Wherever a line holds the string "pixels", copy that line.
* START *
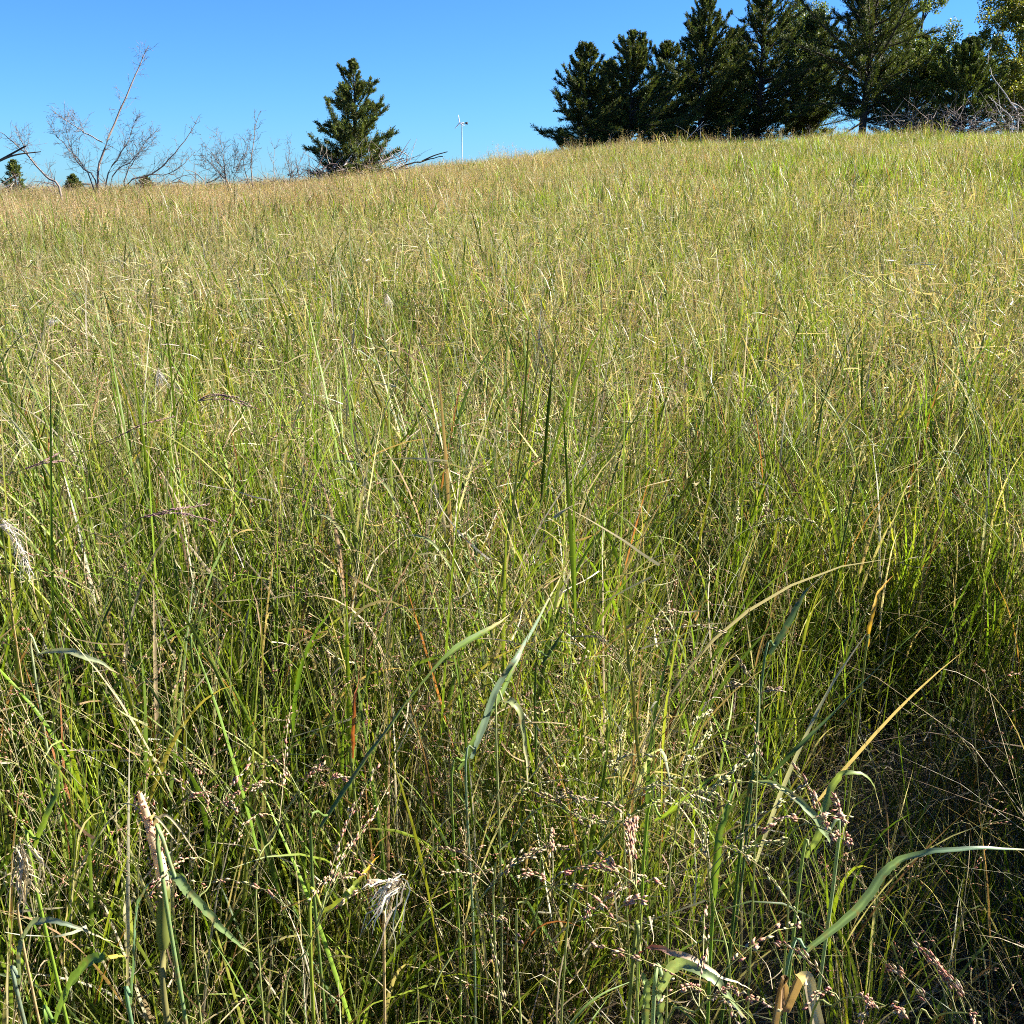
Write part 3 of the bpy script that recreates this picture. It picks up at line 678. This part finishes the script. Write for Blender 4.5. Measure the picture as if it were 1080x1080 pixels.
def cedar(label, px, base_d, top_py, width_px, seed, pal=CED, clear=.05, dens=1.0, lean=0.0, full=.75, open_=.3, gaps=.25, sink=0.0, fine=.64, group='dark cedars on the crest'):
    """juniper: pixel column, depth, pixel row of its tip, crown width in pixels"""
    r = np.random.default_rng(seed)
    q = at(px, 150, base_d); b = np.array([q[0], q[1], float(gz(q[0], q[1])) - sink])
    tip = at(px, top_py, base_d * (1 + 0 * px)); H = tip[2] - b[2]; Rm = width_px * base_d / F / 2
    t = thing('cedar_tree', label, 'tree', b, group)
    top = np.array([lean * H, 0, H])
    tp = spline([np.zeros(3), np.array([r.normal(0, .05), r.normal(0, .05), H * .35]), np.array([lean * H * .6, r.normal(0, .05), H * .7]), top], 14)
    G = Geo(); R0 = max(.05, H * .018)
    tubes(G, tp[None], (R0 * (1 - np.linspace(0, 1, 14) ** 1.1) + .008)[None], (.1, .08, .06), 8)
    G.obj('trunk', M_BARK, t)
    FG, LG = Geo(), Geo()
    nl = int(80 + H * 19)
    h = clear + (1 - clear) * np.sort(r.random(nl) ** 1.15); az = np.arange(nl) * 2.39996 + r.normal(0, .4, nl)
    prof = (1 - ((h - clear) / (1 - clear)) ** 1.25) ** full * (.62 + .38 * _sm(h, clear, clear + .22))
    sect = 1 + .35 * np.sin(az * 2 + r.uniform(0, 6)) * r.uniform(.3, 1) + .2 * np.sin(az * 3 + h * 9 + r.uniform(0, 6))
    ln = 1.22 * Rm * prof * sect * r.uniform(.42, 1.12, nl) + .15
    ln = np.where(r.random(nl) < open_ * .25, ln * 1.3, ln)
    el = R(0) + R(44) * h + r.normal(0, .28, nl)
    ln = np.minimum(ln, .03 * H + (1.0 - h) * H * .85)
    S = 9; tt = np.linspace(0, 1, S)
    th = el[:, None] + R(22) * tt[None] + np.cumsum(r.normal(0, .07, (nl, S)), 1)
    d = np.stack([np.cos(th) * np.cos(az)[:, None], np.cos(th) * np.sin(az)[:, None], np.sin(th)], -1)
    p0 = np.stack([np.interp(h, np.linspace(0, 1, 14), tp[:, k]) for k in range(3)], 1)
    LP = p0[:, None] + np.concatenate([np.zeros((nl, 1, 3)), np.cumsum(d[:, :-1], 1)], 1) * (ln / (S - 1))[:, None, None]
    tubes(LG, LP, (.006 + .012 * ln)[:, None] * np.linspace(1, .25, S)[None], (.1, .08, .06), 4)
    # branchlets along each limb, then foliage sprays along the branchlets
    nb = np.maximum(8, (ln * 46 * dens).astype(int)); who = np.repeat(np.arange(nl), nb); m = len(who)
    s = .12 + .88 * r.random(m) ** .8
    keep = vnoise(az[who] * 3 + h[who] * 17, s * 5, .9, seed) > gaps * .9
    who, s = who[keep], s[keep]; m = len(who)
    x = s * (S - 1.001); i = x.astype(int); f = (x - i)[:, None]
    bp = LP[who, i] * (1 - f) + LP[who, i + 1] * f
    dv = norm(d[who, i] * 1.15 + rdir(m, r) * .85 + np.array([0, 0, .35]))
    bl = (.11 + .36 * (1 - s) * r.random(m) + .11 * r.random(m)) * min(1.25, .55 + H * .1) * (.32 + .68 * (1 - h[who]) ** .8) + .16 * np.maximum(ln[who] - 1.2, 0) * (1.1 - s) * r.random(m)
    ns = 13; v = np.linspace(.05, 1, ns)
    sp = bp[:, None] + dv[:, None] * (bl[:, None] * v[None])[..., None] + rdir(m * ns, r).reshape(m, ns, 3) * .022
    sd_ = norm(dv[:, None] + rdir(m * ns, r).reshape(m, ns, 3) * .6).reshape(-1, 3)
    k = len(sd_); pc = palette(pal, m, .34, r) * 1.25; pc = np.repeat(pc, ns, 0) * np.exp(r.normal(0, .15, (k, 1)))  # tone varied per branchlet to stand in for sunlit olive patches
    kites(FG, sp.reshape(-1, 3), sd_, norm(np.cross(sd_, rdir(k, r))), r.uniform(.06, .14, k) * fine, r.uniform(.024, .046, k) * fine, pc)
    # leader shoots at the very top
    k = 60; u = r.random(k); c = tp[-1] - np.array([lean, 0, 1]) * (.10 * H * u)[:, None] + [0, 0, .03 * H] + rdir(k, r) * (.02 + .10 * u)[:, None] * [1, 1, .2]
    dd = norm(rdir(k, r) * .5 + [0, 0, .9]); kites(FG, c, dd, norm(np.cross(dd, rdir(k, r))), r.uniform(.08, .16, k) * (.6 + .4 * fine), r.uniform(.02, .04, k), palette(pal, k, .2, r))
    LG.obj('limbs', M_BARK, t)['kind'] = 'stuff'
    FG.obj('crown', M_CEDAR, t, smooth=False)
    return t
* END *
### PROBLEM SOLUTION
Write part 3 of the bpy script that recreates this picture. It picks up at line 678. This part finishes the script. Write for Blender 4.5. Measure the picture as if it were 1080x1080 pixels.
    """juniper: pixel column, depth, pixel row of its tip, crown width in pixels"""